> _Written instruction_:
Filter the lines below, copying only those with the string "objects".

* begin Dataset content *

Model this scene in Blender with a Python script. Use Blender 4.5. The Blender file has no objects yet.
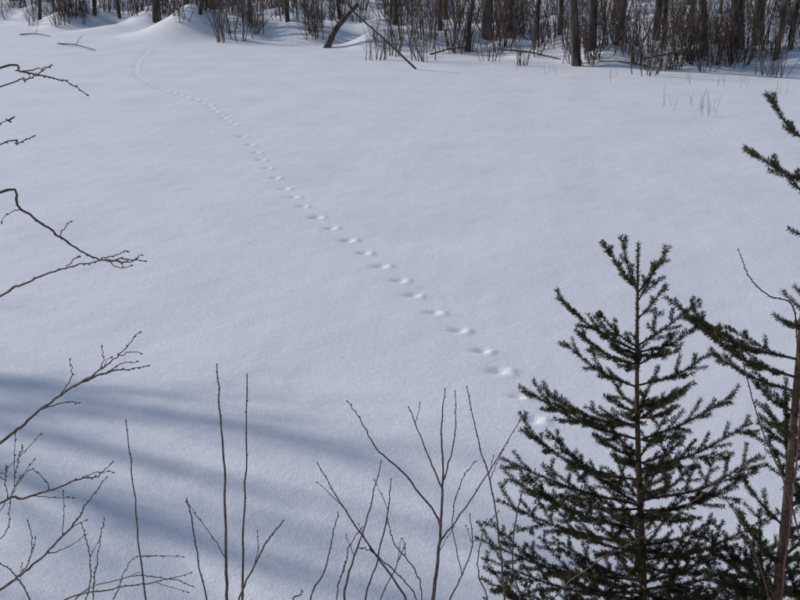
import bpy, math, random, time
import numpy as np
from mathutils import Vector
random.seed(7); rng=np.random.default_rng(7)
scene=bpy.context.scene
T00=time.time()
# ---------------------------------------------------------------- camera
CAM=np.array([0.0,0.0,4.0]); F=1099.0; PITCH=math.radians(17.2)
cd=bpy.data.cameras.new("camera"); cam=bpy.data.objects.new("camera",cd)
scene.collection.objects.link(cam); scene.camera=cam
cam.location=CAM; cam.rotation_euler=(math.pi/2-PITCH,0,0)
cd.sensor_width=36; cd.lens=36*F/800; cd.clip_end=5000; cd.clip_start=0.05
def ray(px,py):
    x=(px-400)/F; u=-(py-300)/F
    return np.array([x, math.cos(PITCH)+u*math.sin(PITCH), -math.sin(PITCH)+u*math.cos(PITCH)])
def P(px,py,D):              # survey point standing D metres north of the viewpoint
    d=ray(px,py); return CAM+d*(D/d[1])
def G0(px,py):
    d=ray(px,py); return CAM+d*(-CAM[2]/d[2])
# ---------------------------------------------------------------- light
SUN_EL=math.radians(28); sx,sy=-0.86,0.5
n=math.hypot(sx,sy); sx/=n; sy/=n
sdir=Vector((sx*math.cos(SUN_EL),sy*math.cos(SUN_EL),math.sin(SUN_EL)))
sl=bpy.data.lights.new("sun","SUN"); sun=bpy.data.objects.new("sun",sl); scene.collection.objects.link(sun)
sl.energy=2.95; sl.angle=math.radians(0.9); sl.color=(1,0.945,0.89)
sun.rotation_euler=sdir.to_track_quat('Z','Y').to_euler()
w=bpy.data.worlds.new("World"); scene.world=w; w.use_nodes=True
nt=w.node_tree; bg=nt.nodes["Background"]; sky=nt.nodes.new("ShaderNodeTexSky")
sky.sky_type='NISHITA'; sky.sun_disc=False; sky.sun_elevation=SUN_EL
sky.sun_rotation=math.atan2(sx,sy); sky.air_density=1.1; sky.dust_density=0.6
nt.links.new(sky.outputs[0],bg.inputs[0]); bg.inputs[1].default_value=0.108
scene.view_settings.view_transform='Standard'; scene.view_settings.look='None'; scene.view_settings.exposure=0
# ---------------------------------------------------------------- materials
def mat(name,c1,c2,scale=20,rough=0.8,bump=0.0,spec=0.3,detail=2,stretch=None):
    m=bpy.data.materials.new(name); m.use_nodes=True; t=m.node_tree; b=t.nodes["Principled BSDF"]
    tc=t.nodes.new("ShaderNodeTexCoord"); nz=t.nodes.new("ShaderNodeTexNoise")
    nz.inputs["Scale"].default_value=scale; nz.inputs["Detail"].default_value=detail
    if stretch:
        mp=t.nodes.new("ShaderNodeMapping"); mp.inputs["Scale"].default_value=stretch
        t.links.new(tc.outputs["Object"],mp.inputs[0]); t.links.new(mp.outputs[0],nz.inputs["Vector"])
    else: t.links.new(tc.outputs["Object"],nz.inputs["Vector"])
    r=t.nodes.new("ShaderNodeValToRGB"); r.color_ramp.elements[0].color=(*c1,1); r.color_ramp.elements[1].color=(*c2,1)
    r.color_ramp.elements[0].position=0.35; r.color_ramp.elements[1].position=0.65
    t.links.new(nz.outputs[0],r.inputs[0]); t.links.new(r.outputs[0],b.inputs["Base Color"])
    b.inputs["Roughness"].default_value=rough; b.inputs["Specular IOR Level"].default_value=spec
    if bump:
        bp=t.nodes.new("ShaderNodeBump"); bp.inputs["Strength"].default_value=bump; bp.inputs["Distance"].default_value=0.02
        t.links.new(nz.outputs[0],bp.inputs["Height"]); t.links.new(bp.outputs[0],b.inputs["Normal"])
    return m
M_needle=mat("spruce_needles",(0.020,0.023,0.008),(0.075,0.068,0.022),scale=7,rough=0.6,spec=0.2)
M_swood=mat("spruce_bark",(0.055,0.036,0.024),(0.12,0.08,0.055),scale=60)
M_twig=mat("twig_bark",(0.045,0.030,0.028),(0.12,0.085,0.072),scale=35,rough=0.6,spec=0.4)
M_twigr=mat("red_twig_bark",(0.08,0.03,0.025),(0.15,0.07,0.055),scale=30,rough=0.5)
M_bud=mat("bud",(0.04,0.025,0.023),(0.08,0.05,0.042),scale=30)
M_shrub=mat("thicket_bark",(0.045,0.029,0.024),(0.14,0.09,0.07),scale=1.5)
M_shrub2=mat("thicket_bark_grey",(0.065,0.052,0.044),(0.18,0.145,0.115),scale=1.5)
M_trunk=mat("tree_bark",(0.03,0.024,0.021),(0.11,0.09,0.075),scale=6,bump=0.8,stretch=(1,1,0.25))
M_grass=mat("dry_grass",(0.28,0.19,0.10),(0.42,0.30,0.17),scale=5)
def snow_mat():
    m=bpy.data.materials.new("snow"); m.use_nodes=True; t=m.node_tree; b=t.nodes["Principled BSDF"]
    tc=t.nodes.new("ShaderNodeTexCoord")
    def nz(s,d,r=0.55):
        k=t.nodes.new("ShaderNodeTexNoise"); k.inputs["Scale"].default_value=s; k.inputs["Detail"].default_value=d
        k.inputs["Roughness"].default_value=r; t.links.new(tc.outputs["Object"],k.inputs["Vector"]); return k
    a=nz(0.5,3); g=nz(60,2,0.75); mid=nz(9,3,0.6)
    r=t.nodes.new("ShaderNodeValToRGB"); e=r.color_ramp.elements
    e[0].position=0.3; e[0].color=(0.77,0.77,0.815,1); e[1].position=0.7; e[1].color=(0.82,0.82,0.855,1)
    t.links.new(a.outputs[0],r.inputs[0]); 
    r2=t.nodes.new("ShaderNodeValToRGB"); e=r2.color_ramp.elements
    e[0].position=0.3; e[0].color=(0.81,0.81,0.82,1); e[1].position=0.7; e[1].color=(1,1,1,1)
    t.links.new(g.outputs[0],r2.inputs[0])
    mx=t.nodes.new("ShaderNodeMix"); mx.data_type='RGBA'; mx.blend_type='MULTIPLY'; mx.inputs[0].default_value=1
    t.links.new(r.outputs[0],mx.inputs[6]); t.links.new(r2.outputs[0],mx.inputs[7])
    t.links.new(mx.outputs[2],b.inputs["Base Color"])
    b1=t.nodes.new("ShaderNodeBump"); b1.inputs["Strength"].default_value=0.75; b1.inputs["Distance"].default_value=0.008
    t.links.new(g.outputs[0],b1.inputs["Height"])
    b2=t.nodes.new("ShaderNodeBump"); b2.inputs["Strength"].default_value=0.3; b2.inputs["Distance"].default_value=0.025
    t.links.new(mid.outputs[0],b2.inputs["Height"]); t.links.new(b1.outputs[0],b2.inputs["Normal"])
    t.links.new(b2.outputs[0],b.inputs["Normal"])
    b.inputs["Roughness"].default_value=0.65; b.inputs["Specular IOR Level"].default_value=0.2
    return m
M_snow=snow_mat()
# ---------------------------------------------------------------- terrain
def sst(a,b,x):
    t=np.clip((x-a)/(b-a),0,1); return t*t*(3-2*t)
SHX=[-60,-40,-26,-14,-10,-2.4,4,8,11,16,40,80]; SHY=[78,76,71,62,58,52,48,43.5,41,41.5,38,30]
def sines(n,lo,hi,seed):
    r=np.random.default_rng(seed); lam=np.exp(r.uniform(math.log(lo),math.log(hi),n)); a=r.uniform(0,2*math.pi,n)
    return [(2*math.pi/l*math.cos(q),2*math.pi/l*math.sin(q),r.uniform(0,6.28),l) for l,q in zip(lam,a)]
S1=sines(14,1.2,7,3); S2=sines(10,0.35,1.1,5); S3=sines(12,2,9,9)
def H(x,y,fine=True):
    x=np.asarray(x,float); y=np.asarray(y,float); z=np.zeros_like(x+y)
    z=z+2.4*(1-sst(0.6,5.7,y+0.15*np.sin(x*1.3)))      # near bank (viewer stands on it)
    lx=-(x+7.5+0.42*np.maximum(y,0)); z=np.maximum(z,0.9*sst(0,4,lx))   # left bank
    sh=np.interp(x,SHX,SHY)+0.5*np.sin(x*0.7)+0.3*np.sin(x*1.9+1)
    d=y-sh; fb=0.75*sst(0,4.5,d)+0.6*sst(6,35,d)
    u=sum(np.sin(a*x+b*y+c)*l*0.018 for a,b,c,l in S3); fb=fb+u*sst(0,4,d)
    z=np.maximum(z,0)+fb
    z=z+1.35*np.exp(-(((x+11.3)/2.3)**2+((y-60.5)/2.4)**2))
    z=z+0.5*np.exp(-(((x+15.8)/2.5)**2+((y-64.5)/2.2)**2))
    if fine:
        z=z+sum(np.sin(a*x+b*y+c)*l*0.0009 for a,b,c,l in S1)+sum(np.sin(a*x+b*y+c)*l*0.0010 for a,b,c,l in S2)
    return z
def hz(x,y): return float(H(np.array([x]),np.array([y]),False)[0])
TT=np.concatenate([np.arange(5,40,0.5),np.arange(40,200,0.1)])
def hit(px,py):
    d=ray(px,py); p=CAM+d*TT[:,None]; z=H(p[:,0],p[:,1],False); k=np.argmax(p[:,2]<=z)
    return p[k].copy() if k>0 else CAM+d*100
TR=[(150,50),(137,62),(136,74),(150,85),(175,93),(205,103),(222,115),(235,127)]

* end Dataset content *

> _Written solution_:
Model this scene in Blender with a Python script. Use Blender 4.5. The Blender file has no objects yet.
cd=bpy.data.cameras.new("camera"); cam=bpy.data.objects.new("camera",cd)
scene.collection.objects.link(cam); scene.camera=cam
sl=bpy.data.lights.new("sun","SUN"); sun=bpy.data.objects.new("sun",sl); scene.collection.objects.link(sun)